Part of a data file
=-=-=-=-=

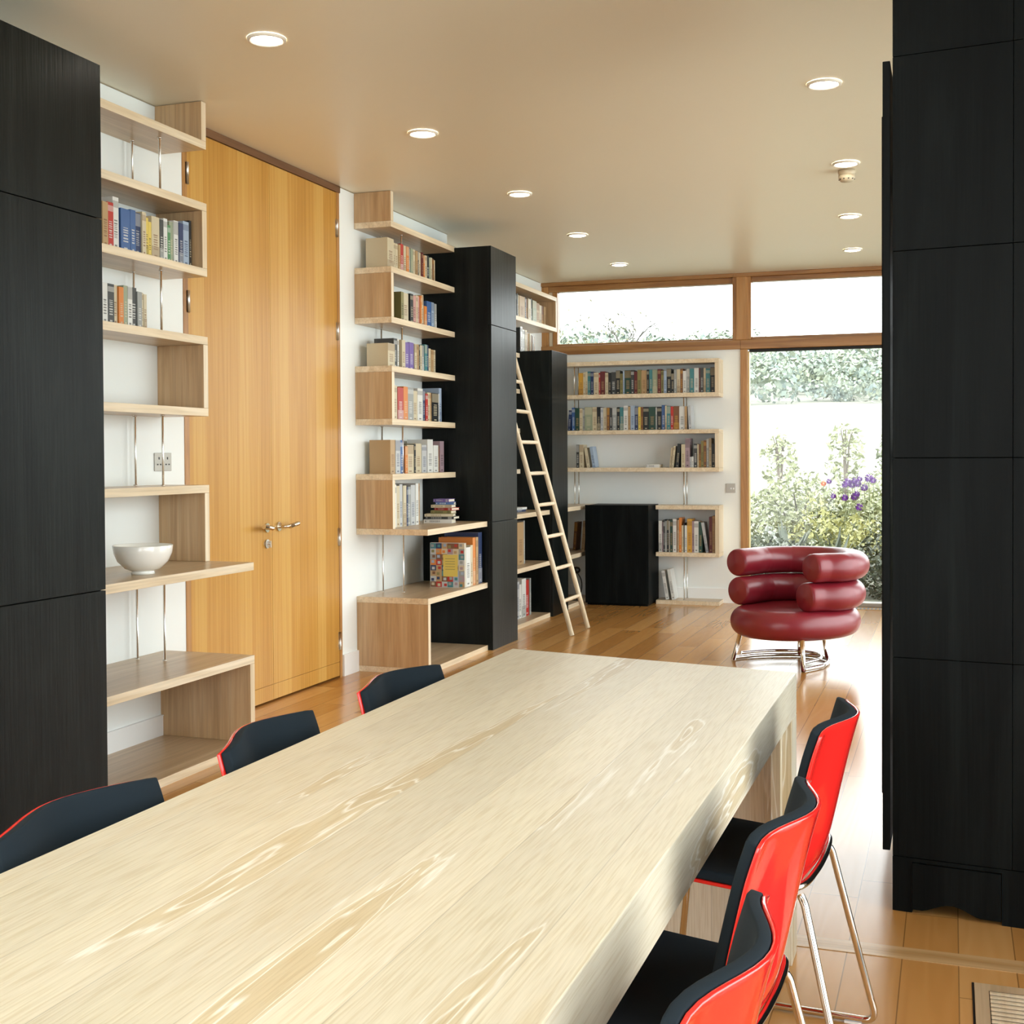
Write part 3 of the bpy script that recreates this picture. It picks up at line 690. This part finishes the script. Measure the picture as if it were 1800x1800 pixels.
def bookmesh(w, d, h, color, acc, tilt=0, seed=0, flat=False):
    """spine faces -Y, width along X, standing on z=0"""
    rnd = random.Random(seed); ct = min(.0028, w*.16)
    b_ = MB(); p_ = MB()
    b_.box(-w/2, -w/2+ct, 0, d, 0, h); b_.box(w/2-ct, w/2, 0, d, 0, h); b_.box(-w/2+ct, w/2-ct, 0, ct, 0, h)
    p_.box(-w/2+ct+.0003, w/2-ct-.0003, ct+.0003, d-.004, .003, h-.003)
    # spine blocking: bands and broken title strokes
    e = -.0007; st = rnd.random()
    if w > .009:
        if st < .3:
            b_.box(-w/2+.0005, w/2-.0005, e, .0002, h*.80, h*.93, 2)
        elif st < .45:
            b_.box(-w/2+.0005, w/2-.0005, e, .0002, h*.68, h*.98, 2)
        elif st < .55:
            b_.box(-w/2+.0005, w/2-.0005, e, .0002, h*.02, h*.3, 2)
        zz = h*.22; sc = 2 if st < .6 else 1
        top_ = h*.58
        while zz < top_:
            l_ = rnd.uniform(.004, .012); k = rnd.uniform(.28, .34)
            b_.box(-w*k*.8, w*k*.8, e-.0002, .0001, zz, zz+l_*.55, 1); zz += l_+.002
        b_.box(-w*.18, w*.18, e-.0002, .0001, h*.05, h*.09, 1)
    if tilt:
        a = math.radians(tilt); ca, sa = math.cos(a), math.sin(a)
        for q in (b_, p_): q.v = [(x*ca+z*sa, y, -x*sa+z*ca) for x, y, z in q.v]
        mz = min(v[2] for v in b_.v)
        for q in (b_, p_): q.v = [(x, y, z-mz) for x, y, z in q.v]
    return b_, p_
ORD = ['first', 'second', 'third', 'fourth', 'fifth', 'sixth', 'seventh', 'eighth', 'ninth', 'tenth', 'eleventh', 'twelfth', 'thirteenth', 'fourteenth', 'fifteenth', 'sixteenth', 'seventeenth', 'eighteenth', 'nineteenth', 'twentieth']
ORD += ['twenty-'+k for k in ORD[:9]]+['thirtieth']+['thirty-'+k for k in ORD[:9]]+['fortieth']
seed_ = [1]
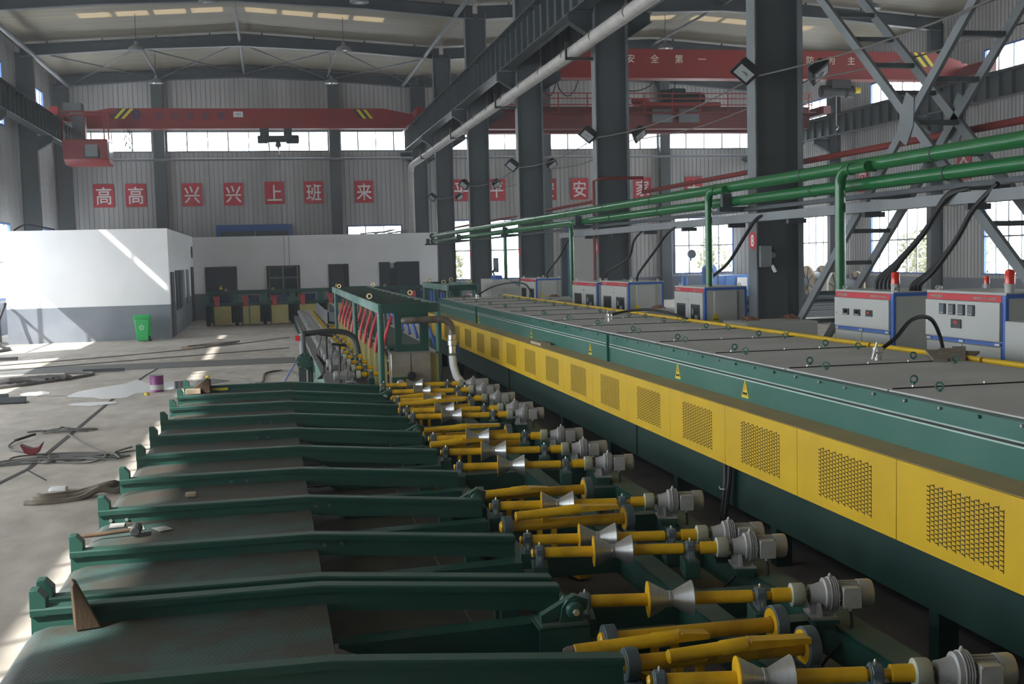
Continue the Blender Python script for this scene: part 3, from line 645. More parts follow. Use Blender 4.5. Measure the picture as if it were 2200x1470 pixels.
for x in (18.9, 20.3): MB().bx(x, x + 1.05, 55.75, 55.95, 9.2, 9.85).build('resistor_box', 'flange_grey', tr)
fs = MB()
for a, b in ((11.6, 13.2), (13.2, 13.9), (13.9, 15.0), (16.6, 18.9), (18.9, 20.0)):
    dz = .75 if b - a < 1.7 else .5
    fs.tube([(a + (b - a) * k / 8, 55.3, 11.15 - dz * math.sin(PI * k / 8) ** .7) for k in range(9)], .03, 5)
tag(fs.build('festoon_cable', 'black'), 'black cables looped in swags above the double-girder crane railing', 'cable')
tag(MB().cyl((11.0, 55.3, 11.17), (20.5, 55.3, 11.15), .012, 5).build('festoon_wire', 'rope'), 'thin wire carrying the looped crane cables', 'wire')
# high bay lamps
proto = None
for i, (x, y, z, top, lab) in enumerate([(-5.05, 51, 11.6, 12.95, 'left of the roof ridge in the middle bay'), (3.46, 51, 11.68, 13.0, 'right of the roof ridge in the middle bay'), (-1.72, 42, 11.68, 13.2, 'at the top edge, left'), (3.46, 42, 11.78, 13.0, 'at the top edge, right'),
                                    (-5.09, 60, 11.6, 12.95, 'near the gable wall, left'), (3.41, 60, 11.64, 13.0, 'near the gable wall, right'), (22.4, 40.6, 11.6, 13.2, 'in the right-hand hall above the cross brace'), (17.6, 50.0, 11.75, 13.1, 'in the right-hand hall left of the 8 column')]):
    if proto is None:
        proto = thing('high_bay_lamp', '', 'lamp', (0, 0, 0))
        MB().lathe((0, 0, .38), (0, 0, 0), [(0, .06), (.14, .08), (.16, .13), (.24, .27), (.33, .33), (.38, .34)], 20).build('shade', 'galv', proto)
        MB().lathe((0, 0, .03), (0, 0, -.02), [(0, .3), (.05, .1)], 16).build('bulb_glass', 'lamp_glass', proto)
        MB().cyl((0, 0, .36), (0, 0, 1.52), .012, 6).build('hanging_rod', 'dark_grey', proto)
    place(proto, i == 0, (x, y, z), 0, 'round hanging warehouse lamp ' + lab, 'hanging warehouse lamps')
# ------------------------------------------------------------------ white office
of = thing('office_block', 'white plastered site office with a grey band along its base', 'building', (0, 44.5, 0))
def face(m, pts): m.add(pts, [tuple(range(len(pts)))])
m = MB()
m.bx(-9.28, -3.63, 44.47, 44.71, 1.27, 4.06); m.bx(-3.87, -3.63, 44.71, 58.77, 1.27, 4.05); m.bx(-3.87, 8.52, 58.77, 59.0, 1.27, 4.03); m.bx(-9.28, -9.04, 44.71, 64.9, 1.27, 4.06); m.bx(8.28, 8.52, 59.0, 64.9, 1.27, 4.03)
m.build('wall', 'white_plaster', of)
m = MB(); m.bx(-9.28, -3.63, 44.46, 44.71, 0, 1.27); m.bx(-3.87, -3.62, 44.71, 58.77, 0, 1.27); m.bx(-3.87, 8.52, 58.76, 59.0, 0, 1.27); m.bx(-9.28, -9.04, 44.71, 64.9, 0, 1.27); m.bx(8.28, 8.52, 59.0, 64.9, 0, 1.27)
m.build('base_band', 'band_grey', of)
def shutter(name, x0, x1, z0, z1, y=58.76, parent=of, material='office_dark', frame=True):
    mm = MB(); mm.bx(x0, x1, y - .06, y + .02, z0, z1); o = mm.build(name, material, parent, bevel=.03)
    return o
s1_ = shutter('metal_shutter', -3.1, -1.58, .2, 2.57); 
MB().prism([(-2.48, 1.45), (-2.28, 1.45), (-2.38, 1.68)], (0, 58.695, 0), (1, 0, 0), (0, 0, 1), (0, -1, 0), .004).build('warning_sticker', 'amber', s1_)
wn = MB(); wn.bx(-.16, 1.46, 58.68, 58.78, 1.0, 2.55); wo = wn.build('office_window', 'wood', of)
for a, b, c, d in ((0.0, .58, 2.0, 2.45), (.68, 1.3, 2.0, 2.45), (0, .58, 1.05, 1.92), (.68, 1.3, 1.05, 1.92)): MB().bx(a, b, 58.66, 58.685, c, d).build('pane', 'screen', wo)
for a, b in ((-.06, 0), (.58, .68), (1.3, 1.36)): MB().bx(a, b, 58.64, 58.68, 1.0, 2.5).build('sash_bar', 'galv', wo)
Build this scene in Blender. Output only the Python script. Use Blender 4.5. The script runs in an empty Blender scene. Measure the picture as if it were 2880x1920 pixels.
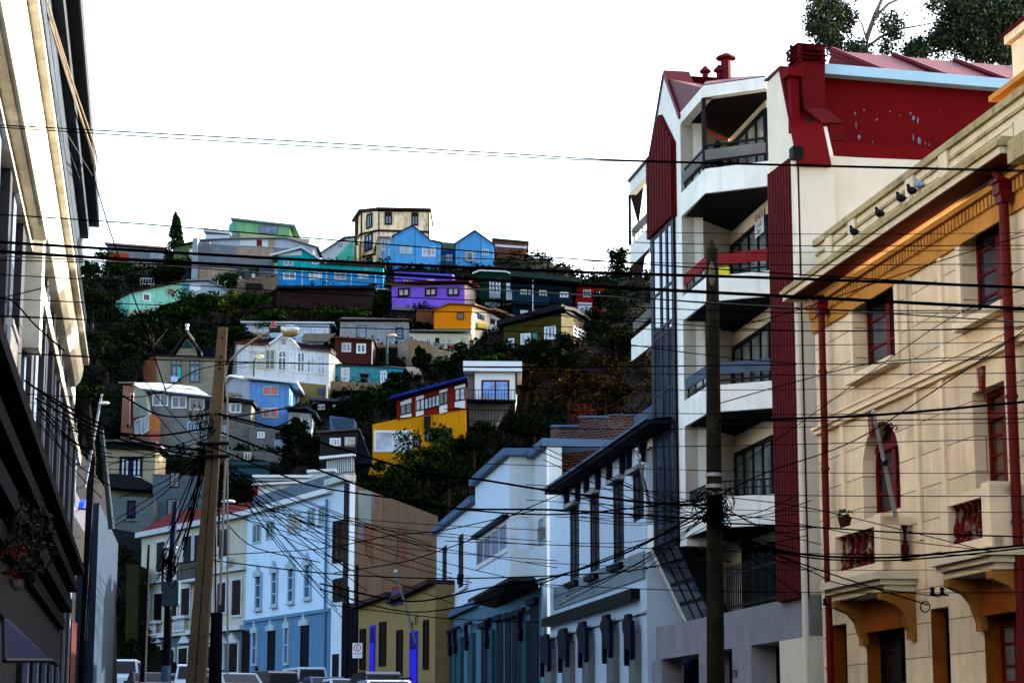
import bpy, math, random
import numpy as np
from mathutils import Vector, Matrix
from mathutils.geometry import tessellate_polygon
R = math.radians
rnd = random.Random(7)
sc = bpy.context.scene
col = sc.collection
# ---------------------------------------------------------------- camera
FPX, HOR = 6000.0, 2080.0
PITCH = math.atan((HOR - 960) / FPX)
CAM = Vector((0, 0, 1.6))
cd = bpy.data.cameras.new('camera'); cam = bpy.data.objects.new('camera', cd); col.objects.link(cam)
cd.sensor_width = 36; cd.lens = 36 * FPX / 2880; cd.clip_start = 0.5; cd.clip_end = 5000
cam.location = CAM; cam.rotation_euler = (math.pi / 2 + PITCH, 0, 0)
sc.camera = cam
# ---------------------------------------------------------------- sky and sun
SUN_EL, SUN_AZ = 20.0, 60.0      # azimuth clockwise from +Y (the view direction)
w = bpy.data.worlds.new('World'); sc.world = w; w.use_nodes = True
nt = w.node_tree; nt.nodes.clear()
sky = nt.nodes.new('ShaderNodeTexSky'); sky.sky_type = 'NISHITA'; sky.sun_disc = False
sky.sun_elevation = R(SUN_EL); sky.sun_rotation = R(SUN_AZ); sky.altitude = 0
sky.air_density = 1.0; sky.dust_density = 4.5; sky.ozone_density = 1.0
bg = nt.nodes.new('ShaderNodeBackground'); bg.inputs[1].default_value = 0.15
out = nt.nodes.new('ShaderNodeOutputWorld')
nt.links.new(sky.outputs[0], bg.inputs[0]); nt.links.new(bg.outputs[0], out.inputs[0])
sd = bpy.data.lights.new('sun', 'SUN'); sd.energy = 4.2; sd.angle = R(0.5); sd.color = (1, .93, .82)
so = bpy.data.objects.new('sun', sd); col.objects.link(so)
sdir = Vector((math.sin(R(SUN_AZ)) * math.cos(R(SUN_EL)), math.cos(R(SUN_AZ)) * math.cos(R(SUN_EL)), math.sin(R(SUN_EL))))
so.rotation_euler = sdir.to_track_quat('Z', 'Y').to_euler(); so.location = (60, -20, 40)
sc.view_settings.view_transform = 'Standard'; sc.view_settings.look = 'None'
sc.view_settings.exposure = 2.8; sc.view_settings.gamma = 1
# ---------------------------------------------------------------- pixel <-> world (native 2880x1920 photo pixels)
cT, sT = math.cos(PITCH), math.sin(PITCH)
def ray(px, py):
    a, b = (px - 1440) / FPX, (960 - py) / FPX
    return Vector((a, cT - b * sT, sT + b * cT))
def at(px, py, D):
    r = ray(px, py); return CAM + r * (D / r.y)
def zat(px, py, D): return at(px, py, D).z
# zoom windows used while measuring
ZM = {'N': (0, 0, 1), 'A': (200, 560, .2998), 'B': (900, 560, .2998), 'C': (280, 880, .3316), 'D': (900, 880, .3827),
      'E': (280, 1320, .3827), 'F': (900, 1320, .3827), 'G': (1740, 0, .4464), 'H': (1740, 660, .4336), 'I': (1540, 1200, .4592),
      'J': (2240, 0, .4463), 'K': (2240, 660, .4336), 'L': (2200, 1240, .4337), 'P': (0, 0, .6122), 'Q': (0, 960, .6122),
      'R': (1500, 1100, .2551), 'S': (1500, 1500, .2679), 'T': (1200, 1240, .2296), 'U': (1200, 1560, .2296)}
def nv(z, *p):
    x, y, s = ZM[z]
    return [(x + a * s, y + b * s) for a, b in p]
def n1(z, a, b): return nv(z, (a, b))[0]

class Frame:
    """vertical plane: origin, u direction (photo right), normal towards the viewer"""
    def __init__(s, p0, d):
        s.o = Vector((p0[0], p0[1], 0)); s.d = Vector((d[0], d[1], 0)).normalized()
        n = Vector((s.d.y, -s.d.x, 0))
        if (Vector((0, 0, 0)) - s.o).dot(n) < 0: n = -n
        s.n = n
    def uv(s, px, py, off=0.0):
        r = ray(px, py); q = s.o + s.n * off
        t = (q - CAM).dot(s.n) / r.dot(s.n)
        P = CAM + r * t
        return (P - q).dot(s.d), P.z
    def P(s, u, z, o=0.0):
        v = s.o + s.d * u + s.n * o; return Vector((v.x, v.y, z))
def frame_vp(x0, y0, D0, xv):
    p = at(x0, y0, D0); r = ray(xv, HOR)
    d = Vector((r.x, r.y, 0)).normalized()
    if d.dot(Vector((1, 0, 0))) < 0 or xv < x0: d = -d
    return Frame(p, d)
def frame_2(x0, y0, D0, x1, y1, D1):
    a = at(x0, y0, D0); b = at(x1, y1, D1)
    return Frame(a, b - a)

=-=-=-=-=

SET TASK:
Check each line above for the word "were", and copy the lines where it appears.

PROBLEM SOLUTION:
Write part 3 of the bpy script that recreates this picture. It picks up at line 690. This part finishes the script. Measure the picture as if it were 1800x1800 pixels.
Continue the Blender Python script for this scene: part 3, from line 645. More parts follow. Use Blender 4.5. Measure the picture as if it were 2200x1470 pixels.
Build this scene in Blender. Output only the Python script. Use Blender 4.5. The script runs in an empty Blender scene. Measure the picture as if it were 2880x1920 pixels.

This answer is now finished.